History has its lessons but there is no guarantee that if we repeat the same behavior as we have in the past that a similar outcome will occur today. Times have changed dramatically.

I'm personally more concerned with current threats and the ability to thwart them with instantaneous information and communication that we've not had until recently.

I believe we're up to the task and will prevail much to the chagrin of Hanoi Janes and her contemporary clones.
Avatar Rip Snorter -
#4
"Well looks like we're dealing with an area of legality established through continuing with customary behavior begun by a predecessor, carried forward and has been "grandfathered" in. "

"Appears that it will take something regrettably more catastrophic than 9-11 to achieve a formal congressional declaration of war."

Time will tell. Once we've abandoned the formal document prescribing how the country's supposed to run, everything's up for grabs and nothing much is out of bounds.

As for Congress declaring war, it's something the Chief Exec of the nation as to ask them to do, and why he's asking, since he's the one who'd have to execute the war. No president since Roosevelt has asked for such a declaration. The hands of elected representatives are tied in such circumstances, far more that those of individuals.

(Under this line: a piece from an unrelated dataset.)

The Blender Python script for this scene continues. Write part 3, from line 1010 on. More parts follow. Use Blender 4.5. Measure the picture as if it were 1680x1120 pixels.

Congress could simply refuse to fund a war effort to try to force the hand of the prez, but in doing so they'd face the wrath of some unknown number kneejerk war lovers and probably the media, who'd maintain each member of the elected body who voted to cut off funds had traitorously betrayed the troops in the field.

Handy way to keep Congressional folks tightly in their corner with the help of unthinking patriots who (like the prez) have no respect for the US Constitution, have zip for knowledge of what it says, but who love the thrill of thinking some new 'enemy' has been defeated.

Unfortunate development, all in all.

I agree .... a lot of people will assert as you do, that we can win without a plan for winning, win without the support of the elected representatives of the electorate, as they believed similarly in Korea and Vietnam, through techno superiority, numbers, and more billions of dollars and lives thrown into the effort.

All Americans can do is hope you're correct, or do what conscience demands them to do to try to bring it to a halt.